テリー 美加さんはこのたび、そんな巨泉さんとの思い出を語った「父・巨泉」という本を出されましたね。いち早く読ませていただきましたけど、巨泉さんが家を出て行かれたのは、美加さんが4歳の時だったとか。
大橋 小さい頃なので、記憶がないんですよ。今回本をまとめてくれたライターさんが父のことを細かく調べてくれて、「この年に巨泉さんは家を出て行かれているので、美加さんは4歳だったのでは?」と。
テリー そうか、そんな年じゃ記憶にないですね。
大橋 当時、父はジャズ評論家で、部屋にこもって原稿ばかり書いていたらしいんですね。閉め切った部屋で父が原稿を書いていて、「そこには絶対に入っちゃダメ」っておばあちゃんに言われているのに、何とかしてそこに入ろうとしていたのは、ぼんやりと記憶にあります。
テリー お母さんのマーサ三宅さんは、巨泉さんについて何か教えてはくれなかったんですか?
大橋 母はジャズシンガーで、ほとんど家にいませんからね。毎日、夜はホテルやクラブのステージに立っているので帰ってくるのは夜中、起きてくるのも昼過ぎなんです。ですから、朝起きて、お弁当を作って、学校に送り出してくれるのは、全部おばあちゃん。
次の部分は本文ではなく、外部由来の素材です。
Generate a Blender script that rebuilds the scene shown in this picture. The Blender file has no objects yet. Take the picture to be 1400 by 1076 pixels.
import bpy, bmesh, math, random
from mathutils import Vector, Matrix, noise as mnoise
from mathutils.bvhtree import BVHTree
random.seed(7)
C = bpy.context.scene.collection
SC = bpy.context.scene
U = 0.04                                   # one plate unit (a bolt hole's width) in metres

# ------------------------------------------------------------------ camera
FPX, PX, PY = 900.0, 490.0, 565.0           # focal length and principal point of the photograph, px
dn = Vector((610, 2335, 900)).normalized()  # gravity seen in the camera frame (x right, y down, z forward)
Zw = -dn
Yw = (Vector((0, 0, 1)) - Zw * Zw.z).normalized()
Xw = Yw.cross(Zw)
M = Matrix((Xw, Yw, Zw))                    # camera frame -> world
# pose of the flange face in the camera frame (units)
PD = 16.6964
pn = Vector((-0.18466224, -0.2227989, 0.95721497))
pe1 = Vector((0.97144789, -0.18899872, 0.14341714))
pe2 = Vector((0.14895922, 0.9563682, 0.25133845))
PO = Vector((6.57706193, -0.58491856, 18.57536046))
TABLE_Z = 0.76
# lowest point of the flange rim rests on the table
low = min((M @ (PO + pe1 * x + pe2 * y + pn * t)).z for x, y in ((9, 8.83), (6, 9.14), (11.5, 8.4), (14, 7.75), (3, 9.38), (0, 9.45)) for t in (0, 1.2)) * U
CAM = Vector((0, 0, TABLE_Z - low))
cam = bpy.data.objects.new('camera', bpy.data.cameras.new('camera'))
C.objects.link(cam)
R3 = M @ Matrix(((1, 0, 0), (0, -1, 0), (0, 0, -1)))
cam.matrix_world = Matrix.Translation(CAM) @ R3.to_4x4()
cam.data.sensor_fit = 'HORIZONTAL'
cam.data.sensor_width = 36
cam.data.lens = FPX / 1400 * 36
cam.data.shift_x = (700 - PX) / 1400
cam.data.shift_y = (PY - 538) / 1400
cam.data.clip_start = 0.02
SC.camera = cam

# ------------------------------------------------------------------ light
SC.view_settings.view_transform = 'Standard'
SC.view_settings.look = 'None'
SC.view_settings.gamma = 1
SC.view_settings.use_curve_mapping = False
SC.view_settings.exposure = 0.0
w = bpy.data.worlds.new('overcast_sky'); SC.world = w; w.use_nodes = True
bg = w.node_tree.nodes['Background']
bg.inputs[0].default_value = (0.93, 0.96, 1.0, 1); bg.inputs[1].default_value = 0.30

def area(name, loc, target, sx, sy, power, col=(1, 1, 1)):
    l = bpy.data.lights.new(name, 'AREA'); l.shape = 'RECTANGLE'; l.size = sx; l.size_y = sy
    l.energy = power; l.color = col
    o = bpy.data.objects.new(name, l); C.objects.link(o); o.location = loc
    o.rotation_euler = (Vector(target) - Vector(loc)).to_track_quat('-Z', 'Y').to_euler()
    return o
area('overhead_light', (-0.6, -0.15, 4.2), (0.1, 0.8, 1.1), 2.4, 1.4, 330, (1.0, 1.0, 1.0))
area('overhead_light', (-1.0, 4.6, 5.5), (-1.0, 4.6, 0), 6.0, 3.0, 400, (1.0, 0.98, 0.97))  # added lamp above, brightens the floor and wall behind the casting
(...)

テリー 仕事でずっと家にいないというのは、母親というより父親みたいなもんですね。
大橋 それも、ちょっと堅気じゃない父親(笑)。でも、それで私と妹とおばあちゃんを養ってくれて、お手伝いさんまでいたわけですから。ありがたかったですよね、父親がいないのにお金の苦労がないわけですから。
テリー ただ、一方で授業参観や運動会みたいな学校行事に来てくれないとなると、子供心としては寂しいよね。
大橋 クラスメイトにからかわれることはずいぶんありましたよ、「お父さん、いないんだろう」って。当時は離婚が珍しくて、シングルマザーなんて言葉もなかったですから、きっと周りの人たちから見たら、うちはずいぶん異色だったと思います。おまけに母はいつも派手な服装で、夜は仕事に出ていましたから。
テリー 巨泉さんの存在は、物心がついてからテレビで知ったんですか。
大橋 そうですね。最初に記憶しているのは、「お笑い頭の体操」ですね。たしか、それをおばあちゃんが観せてくれて「あれがパパよ」って言われたんだと思います。そのあとに、「(巨泉×前武)ゲバゲバ90分!」も観たのかな。
テリー 当時だと「11PM」も始まってましたね。
大橋 あれは放送が夜中だし、私も小さかったので。
テリー そうか、あれは子供が観る番組じゃないか(笑)。お父さんの存在を確認して、どんな気持ちを抱きましたか?
大橋 どうもこうもなくて、おばあちゃんに「あれがパパだよ」と言われたから、「あ、私にもパパはいるんだな。ああいう顔なんだ」という感じですよね。でも、「私のお父さんがわかって、よかったな」という気持ちもありましたね。
テリー そして美加さんは、10歳の時に巨泉さんと再会するんですよね。
大橋 実はそれもハッキリとは覚えてないんですが、父は本にそう書いていましたね。継母の寿々子ママ(大橋寿々子)と再婚して、それを機に「子供たちにも会ったほうがいい」と思ったみたいです。